[BEGIN DATA TO PROCESS]
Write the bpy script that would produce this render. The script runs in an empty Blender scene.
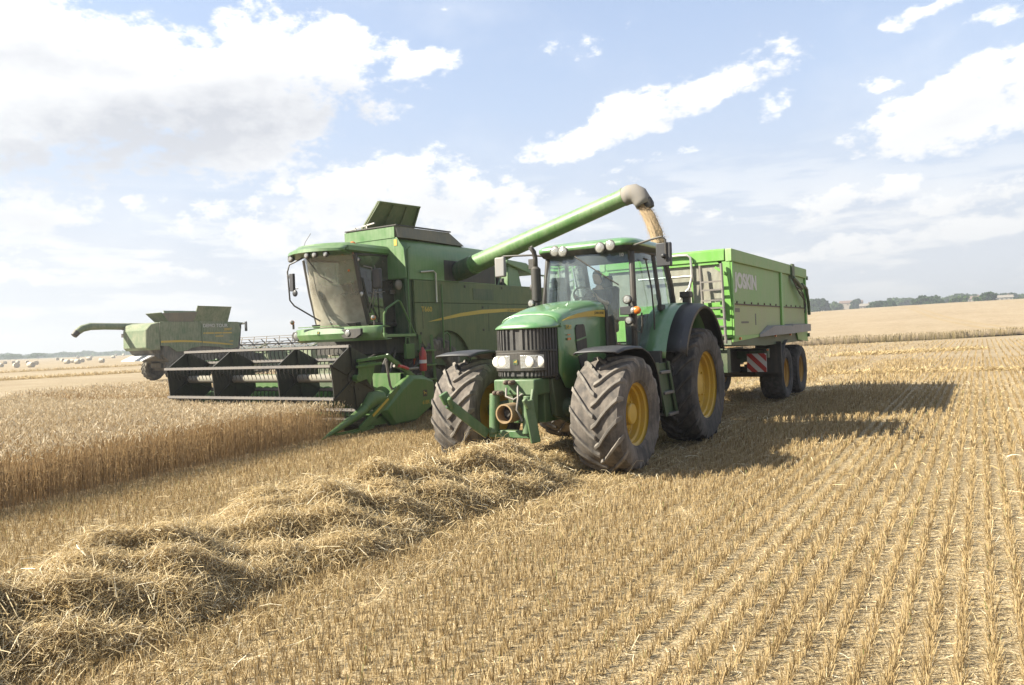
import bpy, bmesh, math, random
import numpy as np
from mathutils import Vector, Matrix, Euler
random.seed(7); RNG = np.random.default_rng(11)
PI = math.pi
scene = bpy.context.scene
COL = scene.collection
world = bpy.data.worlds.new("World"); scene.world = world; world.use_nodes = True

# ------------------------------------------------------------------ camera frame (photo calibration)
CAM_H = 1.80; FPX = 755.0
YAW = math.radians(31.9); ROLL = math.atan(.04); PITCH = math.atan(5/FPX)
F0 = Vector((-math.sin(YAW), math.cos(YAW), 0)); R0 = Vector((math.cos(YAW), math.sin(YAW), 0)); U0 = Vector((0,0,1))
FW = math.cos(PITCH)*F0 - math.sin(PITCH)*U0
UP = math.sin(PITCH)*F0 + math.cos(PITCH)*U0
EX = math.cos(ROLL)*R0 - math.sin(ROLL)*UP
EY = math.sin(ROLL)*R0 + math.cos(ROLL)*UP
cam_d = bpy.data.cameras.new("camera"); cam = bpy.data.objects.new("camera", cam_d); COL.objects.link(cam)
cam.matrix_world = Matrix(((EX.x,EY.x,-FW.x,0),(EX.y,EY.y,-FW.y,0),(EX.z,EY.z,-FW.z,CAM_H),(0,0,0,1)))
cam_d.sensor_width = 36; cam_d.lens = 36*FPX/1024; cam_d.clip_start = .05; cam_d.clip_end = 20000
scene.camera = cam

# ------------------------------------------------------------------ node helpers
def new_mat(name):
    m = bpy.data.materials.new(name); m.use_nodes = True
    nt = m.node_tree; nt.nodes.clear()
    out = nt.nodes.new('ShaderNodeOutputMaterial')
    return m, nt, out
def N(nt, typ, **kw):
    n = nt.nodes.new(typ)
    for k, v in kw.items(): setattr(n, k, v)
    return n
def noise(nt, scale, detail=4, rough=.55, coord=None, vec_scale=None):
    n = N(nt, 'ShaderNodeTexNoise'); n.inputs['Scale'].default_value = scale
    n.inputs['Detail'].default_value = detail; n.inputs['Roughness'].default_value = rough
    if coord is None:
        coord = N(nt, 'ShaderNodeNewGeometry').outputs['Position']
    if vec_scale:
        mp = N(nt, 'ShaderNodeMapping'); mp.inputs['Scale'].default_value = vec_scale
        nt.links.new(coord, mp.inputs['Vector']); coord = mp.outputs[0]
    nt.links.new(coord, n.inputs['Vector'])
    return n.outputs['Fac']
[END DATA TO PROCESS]
[BEGIN DATA TO PROCESS]
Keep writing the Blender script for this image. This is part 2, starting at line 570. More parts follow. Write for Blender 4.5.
[END DATA TO PROCESS]
[BEGIN DATA TO PROCESS]
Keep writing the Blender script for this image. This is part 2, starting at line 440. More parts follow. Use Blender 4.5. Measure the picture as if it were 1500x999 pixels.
[END DATA TO PROCESS]
## DO THIS
Determine how many lines in the listing above hold the string "starting", then write only the number.

## THE SOLUTION
2